Title

新穎尖晶石金屬硫化物於鋰離子電池負極材料之應用

Translated Titles

Applications of Novel Spinel-based Metal Sulfide Anode Materials for Lithium-ion Battery

DOI

10.6840/cycu202100385

Authors

徐鼎浩

Key Words

鋰離子電池 ; 過渡金屬硫化物 ; 高能球磨 ; 溶劑熱法 ; 非原位分析 ; Lithium-ion battery ; Solvothermal ; Ex-situ analysis ; Transition-metal sulfides ; High energy ball-milling

PublicationName

中原大學化學工程研究所學位論文

Volume or Term/Year and Month of Publication

2021年

Academic Degree Category

碩士

Advisor

劉偉仁

Content Language

繁體中文

Chinese Abstract

近年來,隨著科技蓬勃發展,市場對於通訊設備和電動汽車市場的需求遽增,因此鋰離子電池在這20多年中得到廣泛的發展與研究,鋰離子電池不僅需要高能量密度,還需要高理論電容量,才可以為電子設備提供高容量並減少充電時間,因此我們成功開發新穎的儲能負極材料並應用於鋰離子電池。 在這項研究中,我們主要透過溶劑熱法成功製備CuIn2S4並且透過高能球磨技術製備出CuIn2S4/C複合材料作為鋰離子電池的負極材料,使用X光繞射儀(X-ray diffraction, XRD)、掃描式電子顯微鏡(Scanning electronic microscopy, SEM)和高解析穿透式電子顯微鏡(High-resolution transmission electron microscopy, HR-TEM)對CuIn2S4和CuIn2S4/C複合材料的晶體結構和表面形貌進行分析,在電化學之表現CuIn2S4的可逆電容量在0.2 A/g和1 A/g的電流密度下分別為349 mAh/g和176 mAh/g,而經過高能球磨後,CuIn2S4/C複合材料的高速率充放電能力和可逆容量分別提高到在0.2 A/g的電流密度下為717 mAh/g和1 A/g的電流密度下591 mAh/g,另外,CuIn2S4的循環穩定性也成功被改善,CuIn2S4/C複合材料在5 A/g的電流密度下進行500次充放電循環之後還可以保有376 mAh/g。為了了解電化學反應機理,進行充放電過程中對CuIn2S4極板進行非原位以及原位的XRD測量。 接著,透過溶劑熱法成功製備MgIn2S4,並且使用奈米碳管進行複合,製備出CNT-MgIn2S4複合材料作為鋰離子電池的負極。當CNT的添加量為1 wt.%時具有較佳的電化學性能,在0.5 A/g的電流密度下充放電200次循環後,電容量仍有184 mAh/g,而過多的CNT會產生團聚現象,導致電化學性能不佳,隨著CNT的添加量增加,在交流阻抗分析中,阻抗值也隨之增加。最後,我們針對不同黏著劑對於此材料在電性上的表現進行探討,當使用水性黏著劑CMC/SBR時具有較佳的電化學表現,0.5 A/g的電流密度下充放電200次循環後,保有215 mAh/g的可逆電容量。

English Abstract

The corresponding lithium-ion batteries (LIBs) technology have been widely developed in more than 20 years because of the needing for mobile devices and electric vehicles market.

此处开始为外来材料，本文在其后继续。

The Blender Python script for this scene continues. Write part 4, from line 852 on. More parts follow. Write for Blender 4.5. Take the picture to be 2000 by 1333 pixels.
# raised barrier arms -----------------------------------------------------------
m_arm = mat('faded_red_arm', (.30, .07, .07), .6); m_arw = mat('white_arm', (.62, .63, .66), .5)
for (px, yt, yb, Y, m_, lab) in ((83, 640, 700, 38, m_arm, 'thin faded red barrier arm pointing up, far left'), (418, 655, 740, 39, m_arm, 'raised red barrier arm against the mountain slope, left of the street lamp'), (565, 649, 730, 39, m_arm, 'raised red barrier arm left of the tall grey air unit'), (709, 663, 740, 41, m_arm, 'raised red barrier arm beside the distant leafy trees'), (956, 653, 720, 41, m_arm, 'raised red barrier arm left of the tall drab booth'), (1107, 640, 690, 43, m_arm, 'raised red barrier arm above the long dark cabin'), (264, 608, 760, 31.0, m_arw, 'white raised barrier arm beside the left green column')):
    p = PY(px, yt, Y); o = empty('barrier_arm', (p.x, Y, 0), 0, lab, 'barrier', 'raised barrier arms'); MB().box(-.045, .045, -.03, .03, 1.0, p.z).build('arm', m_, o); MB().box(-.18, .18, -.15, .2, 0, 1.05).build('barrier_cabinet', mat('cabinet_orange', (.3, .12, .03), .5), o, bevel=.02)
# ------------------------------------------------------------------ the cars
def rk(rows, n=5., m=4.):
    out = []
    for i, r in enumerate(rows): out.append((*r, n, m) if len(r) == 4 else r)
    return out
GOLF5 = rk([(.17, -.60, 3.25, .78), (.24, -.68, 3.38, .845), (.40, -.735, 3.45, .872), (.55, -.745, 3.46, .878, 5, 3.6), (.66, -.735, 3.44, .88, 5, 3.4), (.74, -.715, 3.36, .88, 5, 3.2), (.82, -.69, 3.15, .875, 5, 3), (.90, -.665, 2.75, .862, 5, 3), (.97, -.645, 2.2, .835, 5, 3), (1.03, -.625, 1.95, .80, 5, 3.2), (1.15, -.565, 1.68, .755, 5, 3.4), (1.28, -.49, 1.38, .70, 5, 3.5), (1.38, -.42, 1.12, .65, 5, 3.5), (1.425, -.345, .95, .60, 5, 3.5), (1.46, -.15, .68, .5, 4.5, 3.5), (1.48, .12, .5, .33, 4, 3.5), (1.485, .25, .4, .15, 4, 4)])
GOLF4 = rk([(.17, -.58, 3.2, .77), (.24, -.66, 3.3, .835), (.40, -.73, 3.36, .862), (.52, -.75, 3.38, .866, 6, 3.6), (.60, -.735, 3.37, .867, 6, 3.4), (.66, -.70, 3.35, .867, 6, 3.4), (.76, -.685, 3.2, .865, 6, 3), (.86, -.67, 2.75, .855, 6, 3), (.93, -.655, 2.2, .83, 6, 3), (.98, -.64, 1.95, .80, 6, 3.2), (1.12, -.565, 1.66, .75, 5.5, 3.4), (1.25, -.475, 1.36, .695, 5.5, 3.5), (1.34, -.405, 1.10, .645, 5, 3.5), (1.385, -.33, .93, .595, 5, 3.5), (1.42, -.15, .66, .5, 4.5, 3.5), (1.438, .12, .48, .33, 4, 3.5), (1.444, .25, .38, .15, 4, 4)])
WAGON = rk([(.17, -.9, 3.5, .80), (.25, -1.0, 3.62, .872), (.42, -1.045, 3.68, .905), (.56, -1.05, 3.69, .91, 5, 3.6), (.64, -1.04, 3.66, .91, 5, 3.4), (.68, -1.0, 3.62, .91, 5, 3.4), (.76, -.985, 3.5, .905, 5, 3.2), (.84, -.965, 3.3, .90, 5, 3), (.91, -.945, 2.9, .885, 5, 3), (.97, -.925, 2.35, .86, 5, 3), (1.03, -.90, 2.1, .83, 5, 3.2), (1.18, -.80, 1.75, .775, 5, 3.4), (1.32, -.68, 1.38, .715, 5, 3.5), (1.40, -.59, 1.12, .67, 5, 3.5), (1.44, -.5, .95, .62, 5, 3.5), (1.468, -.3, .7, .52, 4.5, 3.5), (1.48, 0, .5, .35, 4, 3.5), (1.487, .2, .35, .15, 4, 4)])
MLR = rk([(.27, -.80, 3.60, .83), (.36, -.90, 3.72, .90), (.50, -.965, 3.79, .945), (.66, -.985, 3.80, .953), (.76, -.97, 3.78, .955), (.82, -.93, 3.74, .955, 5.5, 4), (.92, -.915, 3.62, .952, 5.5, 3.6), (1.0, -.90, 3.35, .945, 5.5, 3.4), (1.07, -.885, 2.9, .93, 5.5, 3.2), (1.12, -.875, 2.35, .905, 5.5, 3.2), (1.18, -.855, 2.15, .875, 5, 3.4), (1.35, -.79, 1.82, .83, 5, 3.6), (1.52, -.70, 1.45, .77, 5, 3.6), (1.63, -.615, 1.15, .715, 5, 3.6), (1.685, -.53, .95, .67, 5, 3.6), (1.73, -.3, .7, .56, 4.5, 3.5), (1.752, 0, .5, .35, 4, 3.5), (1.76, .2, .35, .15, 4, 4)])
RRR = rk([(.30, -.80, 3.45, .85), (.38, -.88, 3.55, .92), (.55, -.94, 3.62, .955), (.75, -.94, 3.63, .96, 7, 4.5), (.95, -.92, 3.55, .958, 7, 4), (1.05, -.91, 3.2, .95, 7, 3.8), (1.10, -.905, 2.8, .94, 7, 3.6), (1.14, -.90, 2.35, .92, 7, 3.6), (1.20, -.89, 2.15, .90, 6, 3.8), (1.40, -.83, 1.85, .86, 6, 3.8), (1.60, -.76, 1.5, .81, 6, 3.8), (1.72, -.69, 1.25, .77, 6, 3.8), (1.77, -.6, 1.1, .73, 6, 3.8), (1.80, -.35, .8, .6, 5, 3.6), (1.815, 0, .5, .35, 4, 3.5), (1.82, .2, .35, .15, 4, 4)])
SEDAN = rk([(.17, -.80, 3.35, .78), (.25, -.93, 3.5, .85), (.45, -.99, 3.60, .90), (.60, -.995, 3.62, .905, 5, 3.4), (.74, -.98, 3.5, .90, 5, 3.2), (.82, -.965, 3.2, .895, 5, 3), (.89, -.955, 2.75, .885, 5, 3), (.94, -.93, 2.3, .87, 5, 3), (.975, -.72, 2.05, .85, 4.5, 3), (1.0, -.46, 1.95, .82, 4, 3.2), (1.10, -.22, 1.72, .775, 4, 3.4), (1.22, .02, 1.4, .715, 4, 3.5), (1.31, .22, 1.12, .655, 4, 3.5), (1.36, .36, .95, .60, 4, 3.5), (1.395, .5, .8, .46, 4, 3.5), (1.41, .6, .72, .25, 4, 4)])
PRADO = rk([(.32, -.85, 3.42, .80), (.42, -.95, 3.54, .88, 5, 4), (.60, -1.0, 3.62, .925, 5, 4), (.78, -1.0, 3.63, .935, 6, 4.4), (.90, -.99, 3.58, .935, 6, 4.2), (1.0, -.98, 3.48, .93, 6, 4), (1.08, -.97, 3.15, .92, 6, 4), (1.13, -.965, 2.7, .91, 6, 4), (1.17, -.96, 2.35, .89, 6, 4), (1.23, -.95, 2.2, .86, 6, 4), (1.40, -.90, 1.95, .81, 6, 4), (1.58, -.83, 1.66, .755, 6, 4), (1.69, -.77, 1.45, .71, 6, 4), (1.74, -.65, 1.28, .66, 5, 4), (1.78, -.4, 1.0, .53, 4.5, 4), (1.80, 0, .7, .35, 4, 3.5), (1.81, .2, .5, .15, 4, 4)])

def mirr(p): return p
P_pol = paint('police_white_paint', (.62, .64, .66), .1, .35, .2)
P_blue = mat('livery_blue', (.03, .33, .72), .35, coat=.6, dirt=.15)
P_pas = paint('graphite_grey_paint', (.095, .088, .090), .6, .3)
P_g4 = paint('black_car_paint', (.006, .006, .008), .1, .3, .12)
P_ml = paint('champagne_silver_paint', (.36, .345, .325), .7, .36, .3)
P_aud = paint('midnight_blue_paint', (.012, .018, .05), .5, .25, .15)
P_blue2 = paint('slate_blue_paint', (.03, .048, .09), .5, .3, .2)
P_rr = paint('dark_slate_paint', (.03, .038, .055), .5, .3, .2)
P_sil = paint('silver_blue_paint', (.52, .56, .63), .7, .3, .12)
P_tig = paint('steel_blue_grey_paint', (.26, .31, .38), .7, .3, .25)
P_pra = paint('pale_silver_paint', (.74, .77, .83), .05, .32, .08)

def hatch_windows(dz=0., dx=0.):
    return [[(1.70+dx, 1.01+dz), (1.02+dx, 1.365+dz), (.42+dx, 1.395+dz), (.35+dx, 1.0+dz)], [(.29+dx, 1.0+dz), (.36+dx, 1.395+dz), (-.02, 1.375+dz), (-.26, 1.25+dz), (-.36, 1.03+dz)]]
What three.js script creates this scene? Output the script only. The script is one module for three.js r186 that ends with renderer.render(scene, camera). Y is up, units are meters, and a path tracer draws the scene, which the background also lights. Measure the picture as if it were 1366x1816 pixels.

LIBs required not only high energy density but also high specific capacity, therefore providing high capacity and decreased recharge time for electric devices. In this study, we focused on CuIn2S4/C composite as anode materials for Li-ion batteries by using hydrothermal reaction and subsequently high energy ball-milling technique. The crystal structure and surface morphology of as-synthesized CuIn2S4 and CuIn2S4/C composite were characterized by X-ray diffraction (XRD), scanning electronic microscopy (SEM) and high-resolution transmission electron microscopy (HR-TEM). The reversible capacity of pristine CuIn2S4 sample displays 349 mAh/g and 176 mAh/g at current density of 0.2 A/g and at 1 A/g, respectively. After introducing high energy ball milling with carbon black, the rate capability and reversible capacity of CuIn2S4/C composite anode dramatically improved to 717 mAh/g at 0.2 A/g and 591 mAh/g at 1 A/g, respectively. In addition, the cycle stability of CuIn2S4 is also enhanced. The as-synthesized CuIn2S4/C composite demonstrates as high as 376 mAh/g under 5 A/g for more than 500 cycles without fading. In order to understand reaction mechanism, ex-situ XRD and in-situ XRD measurement of CuIn2S4 anode are carried out during charge and discharge processes. In the second part, we focused on MgIn2S4 by hydrothermal method and used carbon nanotubes to prepare CNT-MgIn2S4 composite material as anode material for lithium-ion battery. When the CNT addition amount is 1 wt.%, it has better electrochemical performance. After 200 cycles, CNT1-MgIn2S4 displays 184 mAh/g at current density of 0.5 A/g. Adding too much CNTs will cause agglomeration, and then lead electrochemical performance not good. With increase the content of CNTs, the impedance also increases. Lastly, we focused on the electrochemical performance of MgIn2S4 involve the use of non-aqueous (PVDF) and aqueous (CMC+SBR) binders. With the aid of CMC+SBR, MgIn2S4 obtained a reversible capacity of 215 mAh/g after 200 cycles at a current density is 0.5 A/g. However, the capacity of the PVDF electrode is 77.3 mAh/g after 200 cycles at a current density is 0.5 A/g. It can be seen that when CMC+SBR is used as the binder, the electrode can still maintain a certain capacity at higher current density, and will not be destroyed.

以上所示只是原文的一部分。